Catalyst syncs local state with the latest preconfirmed blocks. This is necessary to validate new transactions. If someone's trying to spend tokens they don't have, Catalyst needs to know about previous transactions that depleted their balance.

Keeping state in sync across a P2P network of preconfers is non-trivial. There are edge cases around competing preconfs, reorgs, and network partitions.

L1 Posting

Finally, Catalyst posts L2 blocks to Ethereum. The preconfirmed transactions actually get included on L1, making them final. This is when the promise becomes reality.

Why This Matters

Based rollups with preconfirmations represent a different vision for scaling Ethereum.

The centralized sequencer model says: "Let's build fast L2s now, decentralize later." It prioritizes speed over decentralization and asks users to trust the sequencer.

The based rollup model says: "Let's keep Ethereum's decentralization guarantees and solve the speed problem with cryptoeconomics." It prioritizes decentralization and uses preconfs to match centralized L2 speed.

There are tradeoffs either way. Centralized L2s are simpler to build and can be even faster than preconfs (sub-100ms).

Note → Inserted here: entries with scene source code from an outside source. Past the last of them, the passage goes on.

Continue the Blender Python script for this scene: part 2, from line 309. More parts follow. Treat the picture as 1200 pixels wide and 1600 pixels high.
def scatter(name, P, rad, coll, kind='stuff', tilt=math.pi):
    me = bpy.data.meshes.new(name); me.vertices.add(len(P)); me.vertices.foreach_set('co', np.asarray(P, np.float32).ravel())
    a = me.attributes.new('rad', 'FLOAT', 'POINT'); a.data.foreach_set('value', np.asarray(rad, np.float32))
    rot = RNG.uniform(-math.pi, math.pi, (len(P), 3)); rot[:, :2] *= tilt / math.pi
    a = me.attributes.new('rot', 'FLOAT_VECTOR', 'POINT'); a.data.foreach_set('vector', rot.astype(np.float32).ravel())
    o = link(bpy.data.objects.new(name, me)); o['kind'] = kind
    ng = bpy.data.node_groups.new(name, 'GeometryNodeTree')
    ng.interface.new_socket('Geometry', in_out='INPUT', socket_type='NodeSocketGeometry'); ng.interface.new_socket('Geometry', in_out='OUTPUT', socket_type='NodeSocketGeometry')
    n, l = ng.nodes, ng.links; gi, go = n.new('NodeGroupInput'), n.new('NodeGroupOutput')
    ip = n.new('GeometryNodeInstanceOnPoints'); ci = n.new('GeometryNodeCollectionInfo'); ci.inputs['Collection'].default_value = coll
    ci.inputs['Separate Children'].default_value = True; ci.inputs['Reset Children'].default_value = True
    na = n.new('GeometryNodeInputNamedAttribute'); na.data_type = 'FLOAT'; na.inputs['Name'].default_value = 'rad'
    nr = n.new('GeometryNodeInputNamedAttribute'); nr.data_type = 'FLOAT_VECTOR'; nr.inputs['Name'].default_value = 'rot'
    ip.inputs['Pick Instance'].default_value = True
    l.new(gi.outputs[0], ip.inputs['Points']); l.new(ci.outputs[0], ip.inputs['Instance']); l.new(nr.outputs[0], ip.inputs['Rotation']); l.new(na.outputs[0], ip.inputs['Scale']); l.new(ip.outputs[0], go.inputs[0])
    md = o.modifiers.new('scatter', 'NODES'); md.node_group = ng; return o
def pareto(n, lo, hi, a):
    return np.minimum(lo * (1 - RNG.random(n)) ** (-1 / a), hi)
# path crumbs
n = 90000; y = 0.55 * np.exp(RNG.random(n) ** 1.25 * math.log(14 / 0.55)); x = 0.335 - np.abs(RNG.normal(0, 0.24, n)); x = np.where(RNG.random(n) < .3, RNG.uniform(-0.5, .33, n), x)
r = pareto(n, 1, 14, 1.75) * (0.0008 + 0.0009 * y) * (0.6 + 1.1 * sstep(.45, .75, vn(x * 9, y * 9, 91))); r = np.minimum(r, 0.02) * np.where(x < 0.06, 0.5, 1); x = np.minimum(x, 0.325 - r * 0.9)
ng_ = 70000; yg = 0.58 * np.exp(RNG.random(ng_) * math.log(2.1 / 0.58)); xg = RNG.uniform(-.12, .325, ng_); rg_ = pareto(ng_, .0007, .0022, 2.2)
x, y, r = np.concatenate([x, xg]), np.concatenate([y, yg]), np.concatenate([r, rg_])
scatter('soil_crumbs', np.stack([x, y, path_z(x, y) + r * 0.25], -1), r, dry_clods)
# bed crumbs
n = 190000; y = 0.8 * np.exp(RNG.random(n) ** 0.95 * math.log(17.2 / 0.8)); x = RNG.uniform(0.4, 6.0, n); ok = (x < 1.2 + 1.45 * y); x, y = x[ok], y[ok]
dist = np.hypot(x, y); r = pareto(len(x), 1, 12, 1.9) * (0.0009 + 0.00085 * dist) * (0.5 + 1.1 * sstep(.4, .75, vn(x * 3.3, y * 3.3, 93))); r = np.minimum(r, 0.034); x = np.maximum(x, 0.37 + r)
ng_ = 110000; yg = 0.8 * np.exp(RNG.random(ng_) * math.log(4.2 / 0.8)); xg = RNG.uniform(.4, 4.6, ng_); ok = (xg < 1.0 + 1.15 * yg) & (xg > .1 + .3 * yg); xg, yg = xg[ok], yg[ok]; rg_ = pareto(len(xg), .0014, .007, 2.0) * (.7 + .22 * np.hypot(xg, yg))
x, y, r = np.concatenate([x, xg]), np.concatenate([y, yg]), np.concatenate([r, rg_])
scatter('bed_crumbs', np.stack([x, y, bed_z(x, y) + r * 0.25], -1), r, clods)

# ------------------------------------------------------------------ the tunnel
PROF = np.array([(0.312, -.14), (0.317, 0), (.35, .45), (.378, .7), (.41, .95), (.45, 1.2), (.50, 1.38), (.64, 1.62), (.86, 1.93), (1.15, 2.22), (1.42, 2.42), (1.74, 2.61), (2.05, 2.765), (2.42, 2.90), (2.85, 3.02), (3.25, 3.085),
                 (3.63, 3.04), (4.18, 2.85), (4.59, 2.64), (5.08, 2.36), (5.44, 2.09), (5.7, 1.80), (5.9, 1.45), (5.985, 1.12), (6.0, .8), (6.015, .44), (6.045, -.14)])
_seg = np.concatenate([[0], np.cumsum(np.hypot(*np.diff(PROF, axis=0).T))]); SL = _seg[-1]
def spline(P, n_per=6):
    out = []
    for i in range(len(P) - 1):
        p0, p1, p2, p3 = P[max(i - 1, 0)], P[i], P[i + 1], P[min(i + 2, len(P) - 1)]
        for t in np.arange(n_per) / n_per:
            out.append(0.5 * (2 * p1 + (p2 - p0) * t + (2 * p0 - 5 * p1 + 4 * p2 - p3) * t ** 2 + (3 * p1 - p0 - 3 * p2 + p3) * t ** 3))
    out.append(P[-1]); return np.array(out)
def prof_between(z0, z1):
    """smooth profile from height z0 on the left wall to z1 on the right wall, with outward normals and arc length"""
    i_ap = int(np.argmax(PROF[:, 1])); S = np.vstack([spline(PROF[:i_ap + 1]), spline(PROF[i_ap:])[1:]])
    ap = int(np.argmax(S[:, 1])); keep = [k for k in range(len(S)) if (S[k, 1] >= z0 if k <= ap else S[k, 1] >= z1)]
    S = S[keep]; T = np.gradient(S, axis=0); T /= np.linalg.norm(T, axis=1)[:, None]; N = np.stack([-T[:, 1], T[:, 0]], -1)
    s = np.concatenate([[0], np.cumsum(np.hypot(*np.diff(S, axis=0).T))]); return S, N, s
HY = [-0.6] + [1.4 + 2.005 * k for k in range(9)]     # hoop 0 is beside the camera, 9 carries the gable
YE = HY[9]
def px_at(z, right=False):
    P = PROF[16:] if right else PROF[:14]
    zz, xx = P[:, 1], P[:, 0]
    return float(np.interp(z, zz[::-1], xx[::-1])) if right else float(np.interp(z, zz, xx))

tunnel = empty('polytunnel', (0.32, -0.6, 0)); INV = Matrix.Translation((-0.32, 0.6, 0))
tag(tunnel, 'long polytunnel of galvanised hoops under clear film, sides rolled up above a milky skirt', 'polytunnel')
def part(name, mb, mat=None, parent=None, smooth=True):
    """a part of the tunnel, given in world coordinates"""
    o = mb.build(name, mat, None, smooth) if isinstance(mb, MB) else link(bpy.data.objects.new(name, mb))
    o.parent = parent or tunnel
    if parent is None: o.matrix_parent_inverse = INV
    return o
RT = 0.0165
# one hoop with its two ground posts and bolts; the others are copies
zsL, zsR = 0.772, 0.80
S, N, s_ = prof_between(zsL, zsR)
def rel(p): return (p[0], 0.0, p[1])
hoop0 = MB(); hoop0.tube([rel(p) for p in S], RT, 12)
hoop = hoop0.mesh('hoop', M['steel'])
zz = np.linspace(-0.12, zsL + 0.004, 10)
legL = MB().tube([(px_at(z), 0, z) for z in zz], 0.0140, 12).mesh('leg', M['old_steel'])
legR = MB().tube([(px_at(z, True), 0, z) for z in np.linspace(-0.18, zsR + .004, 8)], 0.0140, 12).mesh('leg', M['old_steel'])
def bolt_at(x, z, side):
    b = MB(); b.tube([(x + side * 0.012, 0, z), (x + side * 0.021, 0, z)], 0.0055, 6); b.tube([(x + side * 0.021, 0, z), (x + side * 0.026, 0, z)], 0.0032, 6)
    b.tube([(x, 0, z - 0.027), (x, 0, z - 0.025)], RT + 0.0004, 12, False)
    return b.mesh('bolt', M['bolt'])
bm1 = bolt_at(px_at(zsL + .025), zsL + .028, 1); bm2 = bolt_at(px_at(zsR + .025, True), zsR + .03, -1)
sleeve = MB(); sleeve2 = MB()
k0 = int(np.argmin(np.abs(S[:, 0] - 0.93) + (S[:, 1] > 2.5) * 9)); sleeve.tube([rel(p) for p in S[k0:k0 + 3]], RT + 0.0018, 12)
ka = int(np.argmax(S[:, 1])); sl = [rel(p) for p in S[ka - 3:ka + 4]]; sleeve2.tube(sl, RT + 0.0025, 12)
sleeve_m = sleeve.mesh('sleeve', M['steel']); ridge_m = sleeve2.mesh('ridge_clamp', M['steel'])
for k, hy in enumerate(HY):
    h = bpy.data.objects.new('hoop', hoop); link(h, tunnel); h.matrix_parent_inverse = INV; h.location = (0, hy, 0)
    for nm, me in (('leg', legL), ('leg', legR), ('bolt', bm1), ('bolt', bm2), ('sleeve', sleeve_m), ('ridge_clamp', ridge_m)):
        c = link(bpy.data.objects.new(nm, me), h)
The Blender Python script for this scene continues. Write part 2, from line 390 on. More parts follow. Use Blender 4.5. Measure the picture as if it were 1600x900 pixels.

Based rollups require validators to run extra software and have more complex coordination.

But if you believe in Ethereum's values, credible neutrality, censorship resistance, decentralization, then based rollups are the path that preserves those values while still giving users the speed they expect.

Quick Glossary

A few terms from this post:

1. Based Rollup: L2 using Ethereum validators for sequencing instead of a centralized sequencer
2. Preconfirmation: A signed promise that your transaction will be included, issued before the block is created
3. Sidecar: Extra software validators run alongside their node to handle additional duties
4. Catalyst: Nethermind's preconfer sidecar for Taiko Alethia
5. Lookahead: The schedule of upcoming block proposers, used to coordinate preconfirmations

This is what I've been studying and working on. Based rollups are still early, but the research is solid and the first implementations are live. Taiko launched the first based preconf on mainnet in August 2025. The future is getting built.